(a) A domestic entity may become a party to a merger under this subchapter by approving a plan of merger. The plan shall be in a record and contain:
(1) As to each merging entity, its name, jurisdiction of formation, and type;
(2) If the surviving entity is to be created in the merger, a statement to that effect and its name, jurisdiction of formation, and type;
(3) The manner of converting the interests in each party to the merger into interests, securities, obligations, rights to acquire interests or securities, money, or other property, or any combination of the foregoing;
(4) If the surviving entity exists before the merger, any proposed amendments to its public organic record or to its private organic rules that are, or are proposed to be, in a record;
(5) If the surviving entity is to be created in the merger, its proposed public organic record, if any, and the full text of its private organic rules that are proposed to be in a record;
(6) The other terms and conditions of the merger; and
(7) Any other provision required by the law of a merging entity’s jurisdiction of formation or the organic rules of a merging entity.
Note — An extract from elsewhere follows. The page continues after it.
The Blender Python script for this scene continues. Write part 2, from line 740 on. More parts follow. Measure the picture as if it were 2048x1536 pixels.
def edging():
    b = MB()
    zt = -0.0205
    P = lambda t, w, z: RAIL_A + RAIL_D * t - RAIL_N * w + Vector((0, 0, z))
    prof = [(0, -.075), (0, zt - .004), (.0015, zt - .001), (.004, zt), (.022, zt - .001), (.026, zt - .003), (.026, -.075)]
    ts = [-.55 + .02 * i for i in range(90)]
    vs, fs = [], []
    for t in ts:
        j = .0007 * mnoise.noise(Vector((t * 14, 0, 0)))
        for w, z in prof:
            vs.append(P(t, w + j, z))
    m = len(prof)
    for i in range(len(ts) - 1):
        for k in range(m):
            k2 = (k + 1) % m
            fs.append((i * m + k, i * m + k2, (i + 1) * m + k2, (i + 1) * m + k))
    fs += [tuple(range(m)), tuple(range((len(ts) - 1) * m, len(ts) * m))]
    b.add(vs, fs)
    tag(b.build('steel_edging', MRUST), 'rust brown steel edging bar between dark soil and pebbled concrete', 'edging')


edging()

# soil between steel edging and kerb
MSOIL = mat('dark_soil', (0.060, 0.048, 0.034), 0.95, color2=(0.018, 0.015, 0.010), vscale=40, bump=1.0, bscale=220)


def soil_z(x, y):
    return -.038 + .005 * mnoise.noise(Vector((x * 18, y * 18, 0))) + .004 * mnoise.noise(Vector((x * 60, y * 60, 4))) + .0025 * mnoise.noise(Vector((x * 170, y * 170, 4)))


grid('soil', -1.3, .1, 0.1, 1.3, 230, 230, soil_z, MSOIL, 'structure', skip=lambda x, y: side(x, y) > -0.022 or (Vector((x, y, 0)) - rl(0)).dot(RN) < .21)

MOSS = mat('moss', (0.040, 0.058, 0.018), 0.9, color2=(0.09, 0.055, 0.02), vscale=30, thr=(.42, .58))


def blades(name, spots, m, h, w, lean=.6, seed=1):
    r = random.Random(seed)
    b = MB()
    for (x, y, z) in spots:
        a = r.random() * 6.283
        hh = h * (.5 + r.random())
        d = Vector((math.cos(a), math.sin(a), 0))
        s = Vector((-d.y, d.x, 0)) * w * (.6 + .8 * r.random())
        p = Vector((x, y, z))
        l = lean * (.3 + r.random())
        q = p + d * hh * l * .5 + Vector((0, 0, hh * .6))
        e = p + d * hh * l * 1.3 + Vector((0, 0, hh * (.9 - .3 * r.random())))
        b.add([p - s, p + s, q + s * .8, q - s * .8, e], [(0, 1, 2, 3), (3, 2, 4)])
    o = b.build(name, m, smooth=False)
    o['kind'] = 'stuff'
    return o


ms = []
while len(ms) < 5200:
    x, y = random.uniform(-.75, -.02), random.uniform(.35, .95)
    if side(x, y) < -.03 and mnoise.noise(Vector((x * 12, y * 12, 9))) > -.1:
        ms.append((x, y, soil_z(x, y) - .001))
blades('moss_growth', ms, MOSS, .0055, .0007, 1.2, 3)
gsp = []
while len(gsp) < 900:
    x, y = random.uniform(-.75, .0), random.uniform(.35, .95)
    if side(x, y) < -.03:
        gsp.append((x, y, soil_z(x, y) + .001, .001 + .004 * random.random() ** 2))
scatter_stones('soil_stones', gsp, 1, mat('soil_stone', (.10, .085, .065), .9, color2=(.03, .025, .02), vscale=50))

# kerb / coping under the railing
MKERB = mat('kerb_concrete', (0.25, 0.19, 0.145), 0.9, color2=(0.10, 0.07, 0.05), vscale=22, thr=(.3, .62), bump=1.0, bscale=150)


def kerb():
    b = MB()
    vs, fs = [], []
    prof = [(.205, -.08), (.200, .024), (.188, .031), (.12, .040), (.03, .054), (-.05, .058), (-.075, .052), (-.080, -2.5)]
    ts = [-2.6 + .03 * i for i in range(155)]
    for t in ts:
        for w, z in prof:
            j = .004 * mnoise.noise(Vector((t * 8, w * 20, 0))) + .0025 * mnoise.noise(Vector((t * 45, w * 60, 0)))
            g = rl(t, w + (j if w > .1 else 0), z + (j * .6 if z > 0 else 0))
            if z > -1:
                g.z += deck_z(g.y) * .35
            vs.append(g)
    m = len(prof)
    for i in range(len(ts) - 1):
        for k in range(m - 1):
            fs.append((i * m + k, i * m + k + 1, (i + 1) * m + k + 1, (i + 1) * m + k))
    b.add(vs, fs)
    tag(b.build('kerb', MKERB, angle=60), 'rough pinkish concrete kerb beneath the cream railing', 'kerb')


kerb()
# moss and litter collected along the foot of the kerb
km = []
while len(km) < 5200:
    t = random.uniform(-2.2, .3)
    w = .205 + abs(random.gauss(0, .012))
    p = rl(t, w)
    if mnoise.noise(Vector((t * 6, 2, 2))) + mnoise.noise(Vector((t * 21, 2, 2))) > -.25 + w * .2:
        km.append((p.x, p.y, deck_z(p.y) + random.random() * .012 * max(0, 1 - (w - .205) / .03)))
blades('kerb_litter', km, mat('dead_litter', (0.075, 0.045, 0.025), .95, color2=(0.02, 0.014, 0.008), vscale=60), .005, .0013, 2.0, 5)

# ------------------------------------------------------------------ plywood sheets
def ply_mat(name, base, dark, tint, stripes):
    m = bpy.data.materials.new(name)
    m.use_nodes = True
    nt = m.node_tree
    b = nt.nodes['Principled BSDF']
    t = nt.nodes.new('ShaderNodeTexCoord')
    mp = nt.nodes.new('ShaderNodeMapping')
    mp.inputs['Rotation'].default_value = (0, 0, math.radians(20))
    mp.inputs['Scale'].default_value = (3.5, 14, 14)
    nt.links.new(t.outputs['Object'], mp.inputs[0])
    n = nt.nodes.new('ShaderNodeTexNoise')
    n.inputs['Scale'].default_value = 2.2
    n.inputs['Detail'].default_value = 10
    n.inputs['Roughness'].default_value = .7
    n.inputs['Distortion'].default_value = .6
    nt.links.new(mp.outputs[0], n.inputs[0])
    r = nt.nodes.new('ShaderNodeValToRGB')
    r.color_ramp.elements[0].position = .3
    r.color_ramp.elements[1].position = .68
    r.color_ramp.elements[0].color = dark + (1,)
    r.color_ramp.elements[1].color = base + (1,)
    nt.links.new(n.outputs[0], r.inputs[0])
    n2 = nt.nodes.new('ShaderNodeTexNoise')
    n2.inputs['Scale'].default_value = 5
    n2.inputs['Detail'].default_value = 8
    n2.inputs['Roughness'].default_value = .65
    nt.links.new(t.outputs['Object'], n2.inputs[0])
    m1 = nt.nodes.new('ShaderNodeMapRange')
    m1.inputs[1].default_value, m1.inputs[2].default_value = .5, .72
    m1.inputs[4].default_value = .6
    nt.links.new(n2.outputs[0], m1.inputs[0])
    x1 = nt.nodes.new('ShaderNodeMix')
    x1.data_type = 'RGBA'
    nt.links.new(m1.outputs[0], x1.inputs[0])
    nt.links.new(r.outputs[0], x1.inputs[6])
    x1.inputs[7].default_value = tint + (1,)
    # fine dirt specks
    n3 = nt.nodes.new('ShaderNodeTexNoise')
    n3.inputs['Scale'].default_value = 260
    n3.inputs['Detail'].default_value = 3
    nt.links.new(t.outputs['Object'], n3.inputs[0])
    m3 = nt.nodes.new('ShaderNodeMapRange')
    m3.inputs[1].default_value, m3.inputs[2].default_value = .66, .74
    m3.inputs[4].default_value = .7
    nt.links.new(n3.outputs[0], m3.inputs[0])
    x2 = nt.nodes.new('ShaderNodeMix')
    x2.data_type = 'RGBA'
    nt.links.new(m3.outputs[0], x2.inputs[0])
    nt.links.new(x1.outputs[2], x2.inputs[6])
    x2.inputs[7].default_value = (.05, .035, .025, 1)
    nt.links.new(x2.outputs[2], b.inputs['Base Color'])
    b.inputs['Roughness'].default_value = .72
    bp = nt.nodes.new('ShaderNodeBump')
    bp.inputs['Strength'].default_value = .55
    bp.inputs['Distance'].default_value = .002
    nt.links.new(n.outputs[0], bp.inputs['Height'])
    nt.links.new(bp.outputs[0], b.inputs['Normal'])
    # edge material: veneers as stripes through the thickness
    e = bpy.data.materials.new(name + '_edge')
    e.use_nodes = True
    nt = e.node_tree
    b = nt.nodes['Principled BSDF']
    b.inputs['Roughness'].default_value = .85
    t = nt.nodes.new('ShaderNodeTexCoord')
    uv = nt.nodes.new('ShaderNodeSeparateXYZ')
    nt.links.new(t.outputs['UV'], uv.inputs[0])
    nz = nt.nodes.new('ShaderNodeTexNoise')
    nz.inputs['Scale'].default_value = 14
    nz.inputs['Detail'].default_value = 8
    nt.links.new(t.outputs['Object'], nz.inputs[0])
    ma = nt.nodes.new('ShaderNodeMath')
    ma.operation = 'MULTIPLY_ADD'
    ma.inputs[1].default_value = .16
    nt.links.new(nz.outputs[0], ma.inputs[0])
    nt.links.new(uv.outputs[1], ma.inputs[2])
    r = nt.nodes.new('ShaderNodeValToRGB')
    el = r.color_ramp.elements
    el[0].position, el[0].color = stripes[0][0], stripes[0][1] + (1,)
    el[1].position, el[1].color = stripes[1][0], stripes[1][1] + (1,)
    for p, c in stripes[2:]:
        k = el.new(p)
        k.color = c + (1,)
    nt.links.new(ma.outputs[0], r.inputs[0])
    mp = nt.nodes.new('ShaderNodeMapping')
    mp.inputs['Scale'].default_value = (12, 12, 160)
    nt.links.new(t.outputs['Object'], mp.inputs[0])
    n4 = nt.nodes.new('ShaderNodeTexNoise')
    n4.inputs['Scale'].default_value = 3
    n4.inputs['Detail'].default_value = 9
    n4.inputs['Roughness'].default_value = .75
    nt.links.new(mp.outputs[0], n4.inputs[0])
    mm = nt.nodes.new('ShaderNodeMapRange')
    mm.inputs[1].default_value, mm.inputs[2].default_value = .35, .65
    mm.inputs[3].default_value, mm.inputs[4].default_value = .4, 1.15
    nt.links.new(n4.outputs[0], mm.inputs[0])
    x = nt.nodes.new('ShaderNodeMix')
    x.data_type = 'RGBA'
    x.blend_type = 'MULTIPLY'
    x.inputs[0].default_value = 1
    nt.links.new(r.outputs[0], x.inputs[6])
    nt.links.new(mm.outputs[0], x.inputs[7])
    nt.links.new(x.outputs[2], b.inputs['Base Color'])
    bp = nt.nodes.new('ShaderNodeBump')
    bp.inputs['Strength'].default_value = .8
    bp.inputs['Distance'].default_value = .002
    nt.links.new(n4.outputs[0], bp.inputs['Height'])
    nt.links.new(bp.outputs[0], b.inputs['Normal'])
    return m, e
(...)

(b) A plan of merger may contain any other provision not prohibited by law.
(July 2, 2011, D.C. Law 18-378, § 2, 58 DCR 1720; Mar. 5, 2013, D.C. Law 19-210, § 2(b)(6), 59 DCR 13171.)
This section is referenced in § 29-201.02.
The 2013 amendment by D.C. Law 19-210 substituted “formation” for “organization” in (a)(1), (a)(2), and (a)(7); substituted “money” for “cash” in (a)(3) and substituted “record” for “document” in (a)(4) and (a)(5).
Section 2(b)(4)(B) of D.C. Law 19-210 purported to amend § 29-202.02(c). Because this section does not have a subsection (c), the amendment could not be implemented.
Application of Law 19-210: Section 7 of D.C. Law 19-210 provided that the act shall apply as of January 1, 2012.